TASK DESCRIPTION » Retype only the lines running from the line that contains "Write a Blender" to the line that contains "cam_d.dof.aperture_fstop = 12.5", inclusive, and leave the pictures behind.

==============================

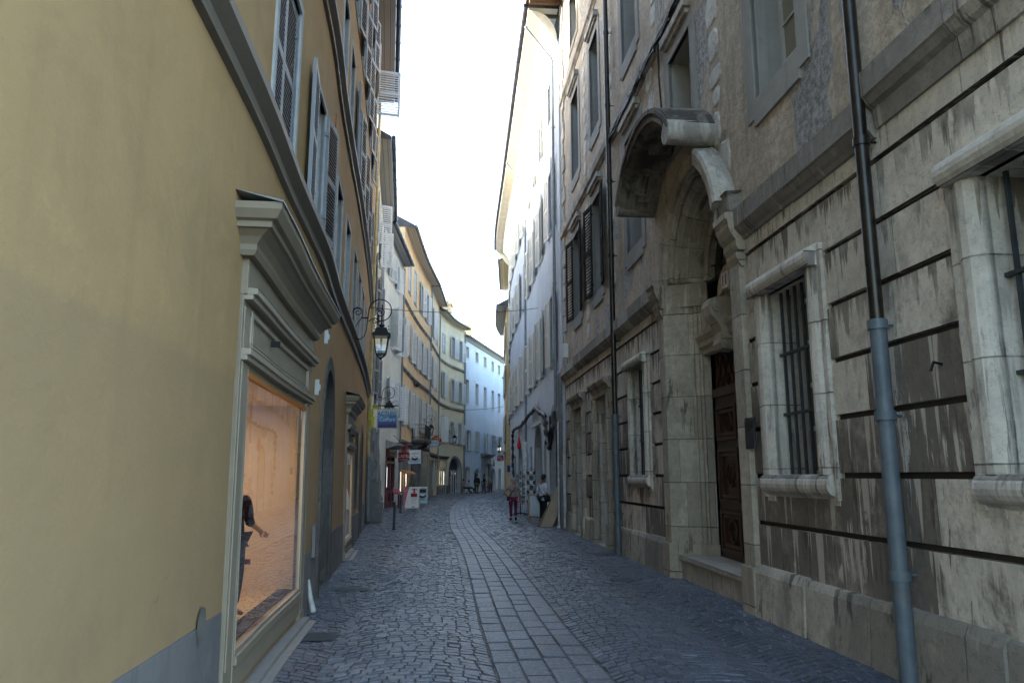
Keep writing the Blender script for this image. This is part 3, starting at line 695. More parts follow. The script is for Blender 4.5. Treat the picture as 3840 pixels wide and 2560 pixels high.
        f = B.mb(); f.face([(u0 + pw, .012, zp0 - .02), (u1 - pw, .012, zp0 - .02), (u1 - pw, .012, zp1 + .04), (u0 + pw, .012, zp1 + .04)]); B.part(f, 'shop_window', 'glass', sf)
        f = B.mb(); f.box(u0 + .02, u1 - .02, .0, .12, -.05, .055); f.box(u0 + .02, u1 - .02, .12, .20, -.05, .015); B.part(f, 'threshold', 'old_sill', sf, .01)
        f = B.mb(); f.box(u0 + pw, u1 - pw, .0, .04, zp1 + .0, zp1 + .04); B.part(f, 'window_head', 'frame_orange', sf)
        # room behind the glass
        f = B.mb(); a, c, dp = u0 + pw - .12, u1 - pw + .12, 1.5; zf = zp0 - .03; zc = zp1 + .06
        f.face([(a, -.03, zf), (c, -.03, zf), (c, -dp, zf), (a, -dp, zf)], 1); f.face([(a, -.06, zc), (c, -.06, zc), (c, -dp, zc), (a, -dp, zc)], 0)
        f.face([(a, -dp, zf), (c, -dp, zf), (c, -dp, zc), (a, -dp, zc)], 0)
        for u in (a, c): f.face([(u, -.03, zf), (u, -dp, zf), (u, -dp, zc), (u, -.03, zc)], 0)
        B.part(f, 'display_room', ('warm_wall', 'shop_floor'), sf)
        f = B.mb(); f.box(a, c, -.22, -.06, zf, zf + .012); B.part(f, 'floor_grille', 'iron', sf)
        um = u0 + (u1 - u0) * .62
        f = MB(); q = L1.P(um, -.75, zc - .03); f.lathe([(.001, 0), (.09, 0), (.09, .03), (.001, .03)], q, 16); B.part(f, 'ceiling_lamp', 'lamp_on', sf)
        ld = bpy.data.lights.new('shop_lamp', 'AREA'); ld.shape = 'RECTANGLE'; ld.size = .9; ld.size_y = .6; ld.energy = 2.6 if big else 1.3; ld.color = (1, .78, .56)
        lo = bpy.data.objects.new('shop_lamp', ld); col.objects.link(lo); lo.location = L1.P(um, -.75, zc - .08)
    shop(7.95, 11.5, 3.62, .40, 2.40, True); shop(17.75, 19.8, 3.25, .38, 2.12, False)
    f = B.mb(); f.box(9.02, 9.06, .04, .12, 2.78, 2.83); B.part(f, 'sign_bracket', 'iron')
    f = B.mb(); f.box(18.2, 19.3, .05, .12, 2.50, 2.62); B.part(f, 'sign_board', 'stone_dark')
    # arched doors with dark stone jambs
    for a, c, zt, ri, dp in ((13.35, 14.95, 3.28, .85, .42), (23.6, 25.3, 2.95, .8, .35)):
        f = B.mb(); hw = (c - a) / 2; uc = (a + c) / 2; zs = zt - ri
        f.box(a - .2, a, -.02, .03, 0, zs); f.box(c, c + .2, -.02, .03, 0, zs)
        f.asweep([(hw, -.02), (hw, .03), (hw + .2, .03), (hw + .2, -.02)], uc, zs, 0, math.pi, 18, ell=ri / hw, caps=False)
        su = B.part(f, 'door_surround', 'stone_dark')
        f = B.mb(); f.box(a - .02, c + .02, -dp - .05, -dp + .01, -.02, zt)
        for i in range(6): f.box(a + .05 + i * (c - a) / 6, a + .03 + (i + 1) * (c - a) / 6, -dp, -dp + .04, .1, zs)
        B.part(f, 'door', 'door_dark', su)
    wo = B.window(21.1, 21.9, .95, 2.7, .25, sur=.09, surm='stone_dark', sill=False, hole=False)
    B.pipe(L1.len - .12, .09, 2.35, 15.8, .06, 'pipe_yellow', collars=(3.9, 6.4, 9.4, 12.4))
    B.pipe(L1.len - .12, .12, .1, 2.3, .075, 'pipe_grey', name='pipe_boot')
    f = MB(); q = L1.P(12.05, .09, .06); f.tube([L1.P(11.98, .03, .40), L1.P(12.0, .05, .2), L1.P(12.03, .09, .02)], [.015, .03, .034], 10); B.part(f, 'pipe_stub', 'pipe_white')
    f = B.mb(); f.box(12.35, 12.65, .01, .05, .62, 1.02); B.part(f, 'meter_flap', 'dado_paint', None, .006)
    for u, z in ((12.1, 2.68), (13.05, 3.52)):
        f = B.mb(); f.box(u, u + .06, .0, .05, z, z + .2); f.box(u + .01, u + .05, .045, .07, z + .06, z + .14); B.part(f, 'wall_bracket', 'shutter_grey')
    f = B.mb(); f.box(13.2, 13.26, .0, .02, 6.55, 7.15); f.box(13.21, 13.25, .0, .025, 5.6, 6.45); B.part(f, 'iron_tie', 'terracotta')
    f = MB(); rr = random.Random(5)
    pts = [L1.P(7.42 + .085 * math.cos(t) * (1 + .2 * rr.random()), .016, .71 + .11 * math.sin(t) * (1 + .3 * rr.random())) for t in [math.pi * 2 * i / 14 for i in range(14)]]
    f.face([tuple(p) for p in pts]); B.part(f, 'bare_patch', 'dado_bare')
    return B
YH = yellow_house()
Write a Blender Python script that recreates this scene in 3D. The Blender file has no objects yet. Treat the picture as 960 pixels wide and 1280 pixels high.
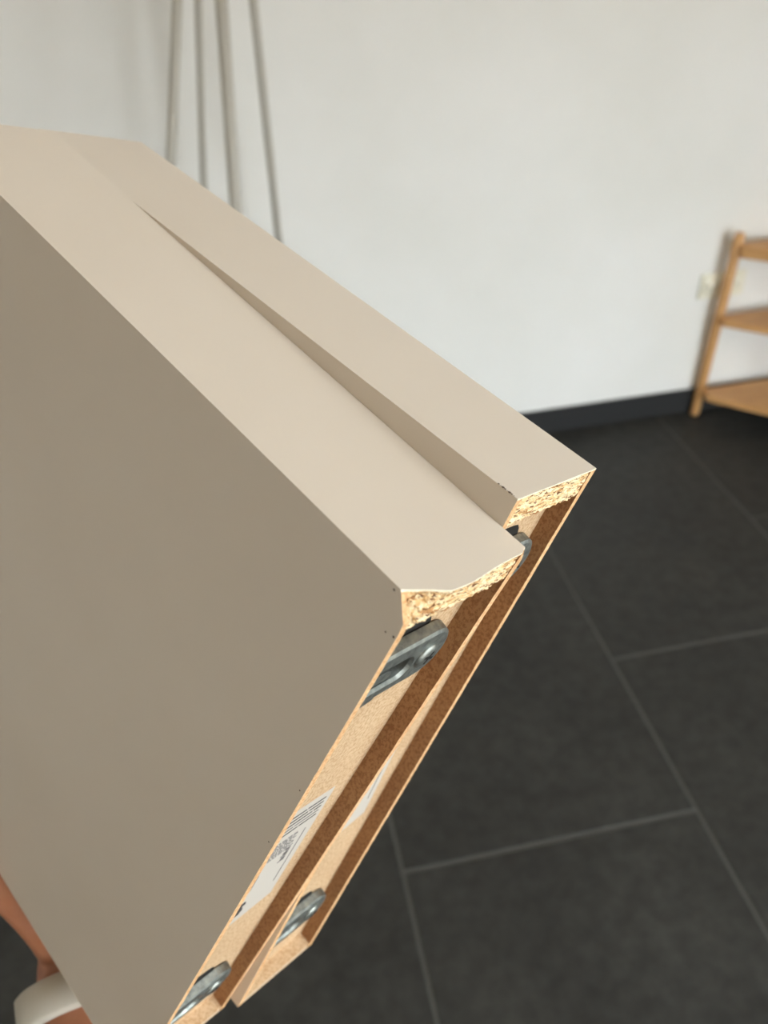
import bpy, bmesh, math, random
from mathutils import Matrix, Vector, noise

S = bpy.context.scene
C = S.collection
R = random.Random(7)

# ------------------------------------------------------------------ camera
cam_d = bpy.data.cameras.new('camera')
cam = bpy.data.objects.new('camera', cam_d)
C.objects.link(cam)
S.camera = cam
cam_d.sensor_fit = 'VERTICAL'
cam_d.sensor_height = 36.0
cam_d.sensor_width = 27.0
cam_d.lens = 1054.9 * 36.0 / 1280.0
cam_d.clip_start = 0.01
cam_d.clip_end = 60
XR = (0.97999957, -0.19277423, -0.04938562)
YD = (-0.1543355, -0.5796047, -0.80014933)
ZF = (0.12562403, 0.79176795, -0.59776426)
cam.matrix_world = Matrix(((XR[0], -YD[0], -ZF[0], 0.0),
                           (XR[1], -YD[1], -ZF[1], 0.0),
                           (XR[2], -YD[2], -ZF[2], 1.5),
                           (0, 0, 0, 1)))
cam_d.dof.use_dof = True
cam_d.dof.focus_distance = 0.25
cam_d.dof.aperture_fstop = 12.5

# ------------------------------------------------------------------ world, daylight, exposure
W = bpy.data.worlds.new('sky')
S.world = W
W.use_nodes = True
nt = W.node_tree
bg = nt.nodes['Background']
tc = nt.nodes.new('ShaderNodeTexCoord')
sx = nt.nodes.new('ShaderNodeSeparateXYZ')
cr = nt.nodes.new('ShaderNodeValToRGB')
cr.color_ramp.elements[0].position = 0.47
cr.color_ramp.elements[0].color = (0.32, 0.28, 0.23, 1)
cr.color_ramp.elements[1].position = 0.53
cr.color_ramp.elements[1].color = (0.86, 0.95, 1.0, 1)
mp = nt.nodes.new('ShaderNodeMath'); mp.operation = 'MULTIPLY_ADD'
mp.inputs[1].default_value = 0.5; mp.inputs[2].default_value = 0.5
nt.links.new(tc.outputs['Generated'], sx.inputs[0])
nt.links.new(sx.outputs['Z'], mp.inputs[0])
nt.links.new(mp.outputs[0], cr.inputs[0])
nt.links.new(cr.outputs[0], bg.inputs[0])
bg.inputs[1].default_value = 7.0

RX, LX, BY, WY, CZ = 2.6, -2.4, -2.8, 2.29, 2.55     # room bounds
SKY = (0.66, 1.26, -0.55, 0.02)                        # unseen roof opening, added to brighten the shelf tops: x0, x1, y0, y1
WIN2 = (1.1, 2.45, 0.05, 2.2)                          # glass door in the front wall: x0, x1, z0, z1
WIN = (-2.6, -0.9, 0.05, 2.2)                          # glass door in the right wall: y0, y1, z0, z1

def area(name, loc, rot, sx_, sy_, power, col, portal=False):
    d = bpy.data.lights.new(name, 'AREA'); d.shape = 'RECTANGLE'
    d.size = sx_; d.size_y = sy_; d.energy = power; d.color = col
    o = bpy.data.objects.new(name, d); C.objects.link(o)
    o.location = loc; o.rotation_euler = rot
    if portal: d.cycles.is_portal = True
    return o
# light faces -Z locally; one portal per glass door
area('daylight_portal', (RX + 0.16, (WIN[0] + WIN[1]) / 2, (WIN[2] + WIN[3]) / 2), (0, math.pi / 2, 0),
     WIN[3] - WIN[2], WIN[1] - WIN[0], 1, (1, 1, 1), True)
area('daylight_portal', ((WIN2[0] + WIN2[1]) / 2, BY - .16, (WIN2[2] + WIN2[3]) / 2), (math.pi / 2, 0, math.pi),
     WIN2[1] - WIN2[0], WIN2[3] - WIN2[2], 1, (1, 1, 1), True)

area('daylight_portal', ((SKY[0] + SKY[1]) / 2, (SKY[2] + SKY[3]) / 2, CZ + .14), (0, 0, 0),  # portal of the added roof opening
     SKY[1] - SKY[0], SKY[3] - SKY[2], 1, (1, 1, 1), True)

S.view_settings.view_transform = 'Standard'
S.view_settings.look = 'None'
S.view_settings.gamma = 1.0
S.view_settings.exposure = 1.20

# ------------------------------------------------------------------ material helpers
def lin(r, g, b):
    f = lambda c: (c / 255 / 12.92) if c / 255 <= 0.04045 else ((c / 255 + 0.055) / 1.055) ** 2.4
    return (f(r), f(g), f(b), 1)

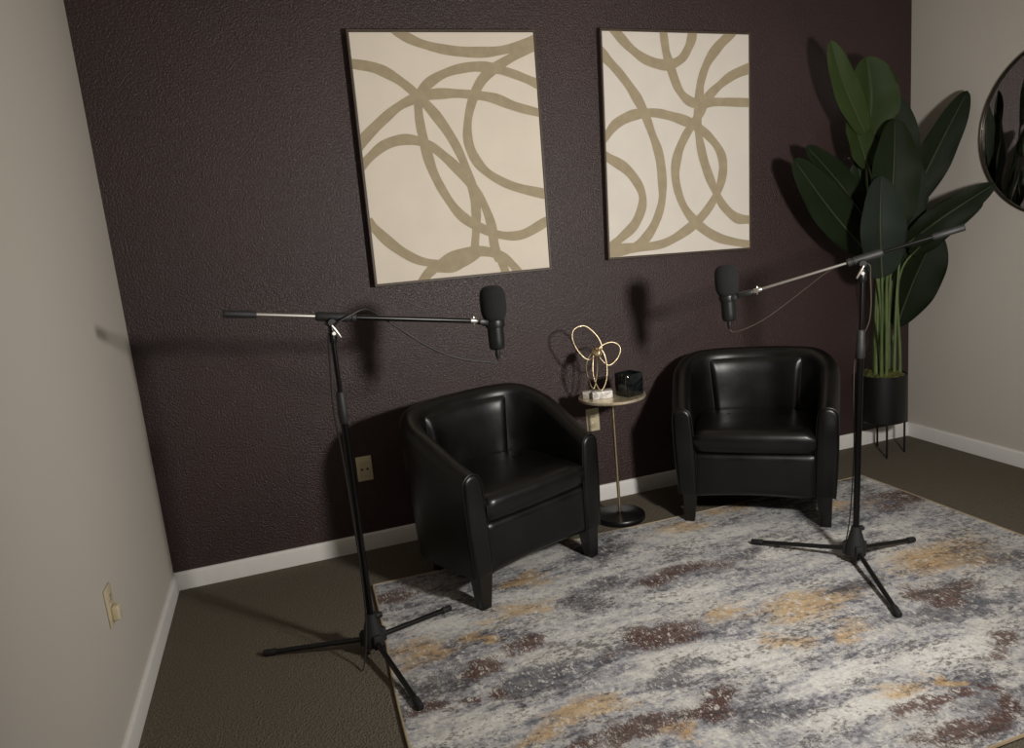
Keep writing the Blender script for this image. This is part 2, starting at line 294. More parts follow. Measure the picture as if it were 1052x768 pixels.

==============================

REPLY TO THE EXERCISE »
Write a Blender Python script that recreates this scene in 3D. The Blender file has no objects yet. Treat the picture as 960 pixels wide and 1280 pixels high.
import bpy, bmesh, math, random
from mathutils import Matrix, Vector, noise

S = bpy.context.scene
C = S.collection
R = random.Random(7)

# ------------------------------------------------------------------ camera
cam_d = bpy.data.cameras.new('camera')
cam = bpy.data.objects.new('camera', cam_d)
C.objects.link(cam)
S.camera = cam
cam_d.sensor_fit = 'VERTICAL'
cam_d.sensor_height = 36.0
cam_d.sensor_width = 27.0
cam_d.lens = 1054.9 * 36.0 / 1280.0
cam_d.clip_start = 0.01
cam_d.clip_end = 60
XR = (0.97999957, -0.19277423, -0.04938562)
YD = (-0.1543355, -0.5796047, -0.80014933)
ZF = (0.12562403, 0.79176795, -0.59776426)
cam.matrix_world = Matrix(((XR[0], -YD[0], -ZF[0], 0.0),
                           (XR[1], -YD[1], -ZF[1], 0.0),
                           (XR[2], -YD[2], -ZF[2], 1.5),
                           (0, 0, 0, 1)))
cam_d.dof.use_dof = True
cam_d.dof.focus_distance = 0.25
cam_d.dof.aperture_fstop = 12.5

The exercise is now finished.